Kameruńczyk nigdy nie wskoczył na światowy poziom, ani też nie zagrał w klubie z tej półki, dopóki Francuzi nie przedstawili swojej oferty. Jego rekordem strzeleckim w lidze są sezony 2011/12 i 2013/14 w barwach Mainz, kiedy to zdobył po 10 bramek. Aż do 2017 roku jego kariera toczyła się w Niemczech, aż otrzymał szansę od Stoke na zmianę środowiska. Kampania 2017/18 nie była jednak udana dla “The Potters”, którzy spadli z ligi, a sam Choupo-Moting strzelił w Premier League 5 bramek, które nie dały utrzymania w Premier League. Co oczywiste, co lepsi piłkarze Stoke po sezonie odeszli do innych klubów – Xherdan Shaqiri powędrował do Liverpoolu, a wychowanek Hamburgera SV, ku zaskoczeniu wszystkich, przeszedł do PSG.

Napastnik rozegrał 656 minut ligowych i na boisku od pierwszej minuty pojawiał się raczej w starciach z niżej notowanymi rywalami. Nie inaczej było w spotkaniu ze Strasbourgiem w ostatniej kolejce. Zwycięstwo zapewniłoby oficjalnie mistrzostwo Francji dla PSG. Początkowo Kameruńczyk spisał się znakomicie, otwierając wynik spotkania w 13. minucie z bliskiej odległości.

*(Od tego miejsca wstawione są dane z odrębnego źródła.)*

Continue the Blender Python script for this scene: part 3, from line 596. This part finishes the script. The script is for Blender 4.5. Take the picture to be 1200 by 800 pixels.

Gdy jednak goście wyrównali, niepowtarzalną okazję na ponownie wyjście na prowadzenie miał Choupo-Moting. Christopher Nkunku przelobował bramkarza i piłka zmierzała w stronę bramki. Gdy zbliżyła się do linii, Kameruńczyk zamiast dobić rywala, zatrzymał futbolówkę, a sam wbiegł do siatki, dzięki czemu obrona zdążyła wyekspediować piłkę.

Sytuacja odbiła się szerokim echem w mediach, szczególnie, że PSG straciło punkty i do celebracji mistrzostwa będzie musiało poczekać przynajmniej do następnej kolejki. Sam winowajca nie rozumie, jak doszło do tego kuriozum i przeprosił swoich kolegów. Pytanie tylko, czy zarząd wkrótce nie stwierdzi, że czas poszukać nowego rezerwowego napastnika.